The European Central Bank made history last week, committing for the first time in its 15-year existence to future monetary policy. It's good news that the bank has stopped disdaining the practice, known as "forward guidance," but this is far too small of a baby step.

"Looking ahead, our monetary policy stance will remain accommodative for as long as necessary," the bank said in a statement. "The Governing Council expects the key ECB interest rates to remain at present or lower levels for an extended period of time" in order to support "a recovery in economic activity later in the year and in 2014."

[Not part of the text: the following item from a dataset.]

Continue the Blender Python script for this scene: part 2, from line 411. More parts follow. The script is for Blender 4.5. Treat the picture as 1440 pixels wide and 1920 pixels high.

Markets were underwhelmed. They now anticipate interest rates 0.1 percent lower in 2015 than they had before the announcement, according to Euribor futures, which forecast the ECB policy rate.

There was a bit more hope in equity and foreign exchange markets. European stock markets rose two percent, and the euro dropped one percent, within minutes of the announcement.

The limp response may tell some problems with the ECB's approach. First, as Wolfgang Munchau pointed out in the Financial Times, this statement barely meets the definition of forward guidance. It's too vague on how long, and under what conditions, the easing will last. And the whole point of guidance is to commit policy to stay easier than is warranted -- something the ECB isn't allowed to say or do.

Second, it's hard for this hawkish central bank to make a credible commitment to stay easy -- after all, it raised rates in 2011. Much research in economics suggest that only a more dramatic "regime change" can change these impressions.

Third, there's a big difference between what easy money can do for the U.S. than for Europe. The continent's structural problems dwarf those of the U.S. This impedes the work of monetary policy, as no interest rate may be low enough to make Europe into an attractive investment opportunity. (There is, of course, another way -- devalue the euro and inflate -- but this is anathema to Europe.)

Fourth, Europe is late to the party. The lack of an appropriate monetary policy for the last three years has weakened the economy in a way that might not be so easy for a central bank to fix. No amount of monetary "support," say, can give five years back to unemployed young people in depressed periphery economies.

In the U.S., the Fed has been too quick to blame fiscal policy and the government for weak growth. Europe's central bank, however, is too shy. It should press harder for structural economic reform.

One idea is to change the trade of easy money for smaller deficits. The bank should let countries (and encourage them) to substitute some labor-market liberalization, say, for some fiscal austerity. The central bank would be able to boost demand more effectively if European governments inspired some hope, too.